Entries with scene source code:
● ● ●

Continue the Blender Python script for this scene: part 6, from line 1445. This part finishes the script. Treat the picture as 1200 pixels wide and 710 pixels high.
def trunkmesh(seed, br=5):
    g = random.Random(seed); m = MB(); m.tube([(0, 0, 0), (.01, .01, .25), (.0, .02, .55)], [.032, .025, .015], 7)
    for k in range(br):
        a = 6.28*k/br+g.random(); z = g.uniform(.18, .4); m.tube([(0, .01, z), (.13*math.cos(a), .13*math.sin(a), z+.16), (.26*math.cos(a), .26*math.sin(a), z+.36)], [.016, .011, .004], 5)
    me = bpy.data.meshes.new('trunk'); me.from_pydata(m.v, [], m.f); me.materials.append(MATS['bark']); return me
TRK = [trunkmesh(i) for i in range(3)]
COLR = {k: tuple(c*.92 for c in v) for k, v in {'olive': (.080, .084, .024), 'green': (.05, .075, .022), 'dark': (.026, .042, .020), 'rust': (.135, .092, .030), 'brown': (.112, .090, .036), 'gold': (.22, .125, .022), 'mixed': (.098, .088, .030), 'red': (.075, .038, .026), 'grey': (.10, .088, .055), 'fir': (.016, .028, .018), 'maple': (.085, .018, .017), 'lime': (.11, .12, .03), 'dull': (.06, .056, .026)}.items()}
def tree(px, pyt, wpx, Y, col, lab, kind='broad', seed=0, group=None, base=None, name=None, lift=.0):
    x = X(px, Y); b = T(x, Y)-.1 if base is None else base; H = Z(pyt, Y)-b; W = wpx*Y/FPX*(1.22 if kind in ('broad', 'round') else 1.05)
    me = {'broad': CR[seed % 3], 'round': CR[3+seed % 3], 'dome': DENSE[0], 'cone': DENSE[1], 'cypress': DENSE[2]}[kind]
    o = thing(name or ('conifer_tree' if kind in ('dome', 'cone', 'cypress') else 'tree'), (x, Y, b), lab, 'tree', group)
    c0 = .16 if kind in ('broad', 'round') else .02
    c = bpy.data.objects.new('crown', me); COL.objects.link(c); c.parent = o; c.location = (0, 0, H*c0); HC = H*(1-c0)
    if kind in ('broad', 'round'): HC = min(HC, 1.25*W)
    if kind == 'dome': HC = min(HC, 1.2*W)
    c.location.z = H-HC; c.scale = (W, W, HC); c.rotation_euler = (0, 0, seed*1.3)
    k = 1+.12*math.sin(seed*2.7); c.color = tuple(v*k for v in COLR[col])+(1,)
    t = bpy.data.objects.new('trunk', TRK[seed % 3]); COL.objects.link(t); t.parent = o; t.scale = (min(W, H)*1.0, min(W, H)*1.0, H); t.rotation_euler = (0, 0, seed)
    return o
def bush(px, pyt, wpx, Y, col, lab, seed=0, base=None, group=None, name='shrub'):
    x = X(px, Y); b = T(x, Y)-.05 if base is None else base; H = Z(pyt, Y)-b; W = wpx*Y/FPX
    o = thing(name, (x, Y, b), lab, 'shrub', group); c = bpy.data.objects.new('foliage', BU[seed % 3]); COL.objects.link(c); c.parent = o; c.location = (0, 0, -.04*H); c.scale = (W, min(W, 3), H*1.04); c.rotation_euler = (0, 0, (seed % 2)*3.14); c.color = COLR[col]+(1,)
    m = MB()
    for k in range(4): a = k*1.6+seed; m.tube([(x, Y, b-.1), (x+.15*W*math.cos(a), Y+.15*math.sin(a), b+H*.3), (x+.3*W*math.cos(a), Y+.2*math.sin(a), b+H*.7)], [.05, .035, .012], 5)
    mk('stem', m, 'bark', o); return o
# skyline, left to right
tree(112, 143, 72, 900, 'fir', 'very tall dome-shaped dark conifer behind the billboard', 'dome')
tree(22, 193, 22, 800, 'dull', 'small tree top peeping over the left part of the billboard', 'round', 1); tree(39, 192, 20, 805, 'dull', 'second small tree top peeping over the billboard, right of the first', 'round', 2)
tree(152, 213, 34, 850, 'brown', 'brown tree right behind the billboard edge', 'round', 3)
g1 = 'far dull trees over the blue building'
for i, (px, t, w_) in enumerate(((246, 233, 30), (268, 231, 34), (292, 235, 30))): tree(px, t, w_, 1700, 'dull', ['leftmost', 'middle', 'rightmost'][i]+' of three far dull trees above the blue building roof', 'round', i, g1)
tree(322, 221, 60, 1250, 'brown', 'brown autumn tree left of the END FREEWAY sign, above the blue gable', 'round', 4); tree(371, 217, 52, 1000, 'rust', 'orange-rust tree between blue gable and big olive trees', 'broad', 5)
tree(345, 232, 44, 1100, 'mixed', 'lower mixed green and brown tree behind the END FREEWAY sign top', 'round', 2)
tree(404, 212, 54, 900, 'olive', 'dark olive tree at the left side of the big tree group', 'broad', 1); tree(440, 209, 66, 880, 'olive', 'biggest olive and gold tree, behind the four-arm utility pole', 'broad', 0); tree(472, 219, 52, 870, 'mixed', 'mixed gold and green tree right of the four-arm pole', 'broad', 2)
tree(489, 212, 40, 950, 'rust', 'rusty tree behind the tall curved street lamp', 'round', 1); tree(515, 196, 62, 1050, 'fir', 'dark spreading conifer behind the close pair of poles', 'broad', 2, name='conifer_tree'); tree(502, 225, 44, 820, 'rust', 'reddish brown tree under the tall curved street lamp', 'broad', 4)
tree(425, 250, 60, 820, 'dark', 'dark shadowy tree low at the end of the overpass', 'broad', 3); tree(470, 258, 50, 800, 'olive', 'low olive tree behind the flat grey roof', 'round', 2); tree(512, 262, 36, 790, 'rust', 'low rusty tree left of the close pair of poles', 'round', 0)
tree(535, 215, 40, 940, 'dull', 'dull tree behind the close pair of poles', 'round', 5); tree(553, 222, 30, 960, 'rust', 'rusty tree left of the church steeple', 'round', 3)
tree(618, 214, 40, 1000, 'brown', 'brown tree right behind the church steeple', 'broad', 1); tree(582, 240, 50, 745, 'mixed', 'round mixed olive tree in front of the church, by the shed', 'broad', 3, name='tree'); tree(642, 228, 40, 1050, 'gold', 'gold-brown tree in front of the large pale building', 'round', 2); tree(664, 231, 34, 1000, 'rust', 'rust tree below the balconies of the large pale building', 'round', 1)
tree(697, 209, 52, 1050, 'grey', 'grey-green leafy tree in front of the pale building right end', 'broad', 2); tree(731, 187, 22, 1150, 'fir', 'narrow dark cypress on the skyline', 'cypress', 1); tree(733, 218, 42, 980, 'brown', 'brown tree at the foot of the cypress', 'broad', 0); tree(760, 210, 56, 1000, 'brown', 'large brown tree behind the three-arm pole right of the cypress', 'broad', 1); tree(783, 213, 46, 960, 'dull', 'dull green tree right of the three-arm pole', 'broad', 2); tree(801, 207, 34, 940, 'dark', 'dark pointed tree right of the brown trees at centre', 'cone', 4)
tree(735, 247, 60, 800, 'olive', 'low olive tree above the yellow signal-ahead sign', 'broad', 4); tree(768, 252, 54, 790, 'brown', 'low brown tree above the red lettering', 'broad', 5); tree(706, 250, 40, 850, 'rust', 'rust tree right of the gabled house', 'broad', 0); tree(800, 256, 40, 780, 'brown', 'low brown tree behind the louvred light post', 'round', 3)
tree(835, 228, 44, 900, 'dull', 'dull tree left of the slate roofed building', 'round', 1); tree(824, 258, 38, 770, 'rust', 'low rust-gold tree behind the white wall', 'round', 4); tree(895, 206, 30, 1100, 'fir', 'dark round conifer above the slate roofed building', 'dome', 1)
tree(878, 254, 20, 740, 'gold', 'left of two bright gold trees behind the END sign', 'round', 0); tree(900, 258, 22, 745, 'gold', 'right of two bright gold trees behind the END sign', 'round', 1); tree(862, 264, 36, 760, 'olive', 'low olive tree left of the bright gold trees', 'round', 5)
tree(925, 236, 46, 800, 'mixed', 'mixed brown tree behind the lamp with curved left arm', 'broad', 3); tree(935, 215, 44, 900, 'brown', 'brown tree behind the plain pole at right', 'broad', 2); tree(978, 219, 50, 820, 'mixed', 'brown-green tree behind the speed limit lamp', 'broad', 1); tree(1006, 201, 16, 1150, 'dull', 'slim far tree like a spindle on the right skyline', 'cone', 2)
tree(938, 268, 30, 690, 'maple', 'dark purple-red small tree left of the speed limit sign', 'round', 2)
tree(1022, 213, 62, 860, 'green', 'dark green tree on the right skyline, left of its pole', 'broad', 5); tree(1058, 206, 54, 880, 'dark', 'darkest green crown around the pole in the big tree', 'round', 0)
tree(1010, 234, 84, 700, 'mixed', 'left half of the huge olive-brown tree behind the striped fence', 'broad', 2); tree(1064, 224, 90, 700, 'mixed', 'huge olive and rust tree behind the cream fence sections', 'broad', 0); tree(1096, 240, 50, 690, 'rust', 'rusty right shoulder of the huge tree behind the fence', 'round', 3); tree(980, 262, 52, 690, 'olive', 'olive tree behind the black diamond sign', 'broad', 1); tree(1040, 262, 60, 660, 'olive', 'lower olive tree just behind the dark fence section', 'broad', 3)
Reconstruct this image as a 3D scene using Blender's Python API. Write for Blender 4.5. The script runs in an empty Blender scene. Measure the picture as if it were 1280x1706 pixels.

● ● ●

From the entries, copy out each line containing the word "this".

Continue the Blender Python script for this scene: part 6, from line 1445. This part finishes the script. Treat the picture as 1200 pixels wide and 710 pixels high.
Reconstruct this image as a 3D scene using Blender's Python API. Write for Blender 4.5. The script runs in an empty Blender scene. Measure the picture as if it were 1280x1706 pixels.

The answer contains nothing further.